Durante décadas, Almada Negreiros (1893-1970) estudou pinturas primitivas portuguesas, mergulhando em complexos estudos geométricos a partir das mesmas. Entre elas, os famosos “Painéis de São Vicente”, que o artista defendeu terem sido encomendadas, com outras obras, para uma das paredes da Capela do Fundador, no Mosteiro da Batalha.
Ora, 70 anos depois da divulgação dessa polémica tese, o retábulo imaginado por Almada vai pela primeira vez poder ser visto ao vivo no local que ele acreditava ser o destino, numa instalação que abre ao público este domingo, 20 de dezembro, integrada numa exposição com curadoria de Simão Palmeirim.
“É uma proposta radical e polémica”, reconhece o investigador que, com Pedro Freitas, tem estudado a geometria na obra plástica do artista. A exposição “Almada Negreiros e o Mosteiro da Batalha – quinze pinturas primitivas num retábulo imaginado” é o resultado do encontro de Simão Palmeirim com o diretor do Mosteiro da Batalha há meia dúzia de anos.
“Pensámos que seria muitíssimo interessante obter reproduções das pinturas que o Almada congregava num só retábulo e colocar essas reproduções na parede específica em que ele pensou”.
Múltiplos contactos e parcerias com entidades depois, a ideia ganha agora forma, dando vida a uma “instalação extraordinária”, com mais de dez metros de altura. Em simultâneo são apresentados desenhos, maquetes e estudos, grande parte inéditos, assinados pelo próprio Almada Negreiros.
A teoria defendida por Almada está longe de ser bem aceite. A tese vigente vai noutro sentido, mas a Simão Palmeirim não interessa demonstrar se é válida ou inválida, até porque “os painéis já são polémicos o suficiente”.
Na Capela do Fundador procura-se, sobretudo, “celebrar as manifestações artísticas do próprio Almada neste contexto”, revelando “um extraordinário número de obras de arte muitíssimo específicas, que decorrem de uma investigação pessoal de décadas sobre o tema”, nota o investigador:
“Estou a trabalhar a obra de um modernista.

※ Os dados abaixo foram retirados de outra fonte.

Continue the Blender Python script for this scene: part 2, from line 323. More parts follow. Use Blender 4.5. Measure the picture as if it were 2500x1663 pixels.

A preocupação é celebrar essa obra, explicá-la, torná-la mais acessível e visível”.
Joaquim Ruivo, diretor do Mosteiro da Batalha, deseja que a exposição ajude a “compreender melhor” Almada Negreiros. O caráter pedagógico da iniciativa é realçado pela oportunidade de permitir “apreciar os ‘Painéis de S. Vicente’ e mais nove pinturas primitivas, em tamanho natural”, que compõem, no conjunto, a proposta de Almada, bem como obras inéditas, “num espaço que é obra-prima do gótico europeu”, assim associada a um modernista reputado.
“É aliciante sob todos os pontos de vista, até porque nos remete para a intemporalidade da arte e do pensamento artístico”.
A exposição será complementada com a publicação de um estudo sobre Almada, de Simão Palmeirim e Pedro Freitas, e estará patente até ao final de 2021, desejando o Mosteiro da Batalha atrair visitas de escolas secundárias e superiores, no âmbito do serviço educativo.